■ EXERCISE INSTRUCTIONS ■
Copy exactly the lines from the start of the data below through the one that carries "wn.links.new(bg.outputs[0], wo.inputs[0])", and only those.

——————

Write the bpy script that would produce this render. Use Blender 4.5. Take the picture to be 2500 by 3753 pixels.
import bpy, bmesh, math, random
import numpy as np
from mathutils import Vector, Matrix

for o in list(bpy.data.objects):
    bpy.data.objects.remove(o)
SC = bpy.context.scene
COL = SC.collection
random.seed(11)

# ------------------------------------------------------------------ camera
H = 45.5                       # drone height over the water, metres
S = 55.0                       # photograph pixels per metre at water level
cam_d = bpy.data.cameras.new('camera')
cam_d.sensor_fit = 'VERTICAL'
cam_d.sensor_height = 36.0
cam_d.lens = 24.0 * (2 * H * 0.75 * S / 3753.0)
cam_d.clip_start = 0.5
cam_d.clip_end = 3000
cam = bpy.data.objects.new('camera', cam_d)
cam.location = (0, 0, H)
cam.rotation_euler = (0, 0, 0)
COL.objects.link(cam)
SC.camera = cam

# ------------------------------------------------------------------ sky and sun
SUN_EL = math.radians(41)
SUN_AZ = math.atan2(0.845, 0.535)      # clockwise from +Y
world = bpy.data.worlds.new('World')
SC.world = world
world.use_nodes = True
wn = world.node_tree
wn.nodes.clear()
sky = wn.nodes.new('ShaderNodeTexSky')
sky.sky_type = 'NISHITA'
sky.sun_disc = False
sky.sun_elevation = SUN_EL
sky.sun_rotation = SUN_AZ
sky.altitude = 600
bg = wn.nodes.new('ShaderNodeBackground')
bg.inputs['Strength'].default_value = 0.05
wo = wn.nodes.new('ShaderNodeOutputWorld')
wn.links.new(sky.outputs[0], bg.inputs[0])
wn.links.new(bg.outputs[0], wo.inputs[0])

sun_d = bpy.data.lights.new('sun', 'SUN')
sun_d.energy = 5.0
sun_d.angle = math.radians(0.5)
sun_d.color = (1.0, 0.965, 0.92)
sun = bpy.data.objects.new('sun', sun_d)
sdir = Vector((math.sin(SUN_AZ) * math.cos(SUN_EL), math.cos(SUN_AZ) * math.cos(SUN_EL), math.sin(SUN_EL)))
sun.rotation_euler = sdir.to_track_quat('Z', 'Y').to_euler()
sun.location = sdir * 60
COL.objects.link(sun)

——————

■ THE OUTPUT ■
Write the bpy script that would produce this render. Use Blender 4.5. Take the picture to be 2500 by 3753 pixels.
import bpy, bmesh, math, random
import numpy as np
from mathutils import Vector, Matrix

for o in list(bpy.data.objects):
    bpy.data.objects.remove(o)
SC = bpy.context.scene
COL = SC.collection
random.seed(11)

# ------------------------------------------------------------------ camera
H = 45.5                       # drone height over the water, metres
S = 55.0                       # photograph pixels per metre at water level
cam_d = bpy.data.cameras.new('camera')
cam_d.sensor_fit = 'VERTICAL'
cam_d.sensor_height = 36.0
cam_d.lens = 24.0 * (2 * H * 0.75 * S / 3753.0)
cam_d.clip_start = 0.5
cam_d.clip_end = 3000
cam = bpy.data.objects.new('camera', cam_d)
cam.location = (0, 0, H)
cam.rotation_euler = (0, 0, 0)
COL.objects.link(cam)
SC.camera = cam

# ------------------------------------------------------------------ sky and sun
SUN_EL = math.radians(41)
SUN_AZ = math.atan2(0.845, 0.535)      # clockwise from +Y
world = bpy.data.worlds.new('World')
SC.world = world
world.use_nodes = True
wn = world.node_tree
wn.nodes.clear()
sky = wn.nodes.new('ShaderNodeTexSky')
sky.sky_type = 'NISHITA'
sky.sun_disc = False
sky.sun_elevation = SUN_EL
sky.sun_rotation = SUN_AZ
sky.altitude = 600
bg = wn.nodes.new('ShaderNodeBackground')
bg.inputs['Strength'].default_value = 0.05
wo = wn.nodes.new('ShaderNodeOutputWorld')
wn.links.new(sky.outputs[0], bg.inputs[0])
wn.links.new(bg.outputs[0], wo.inputs[0])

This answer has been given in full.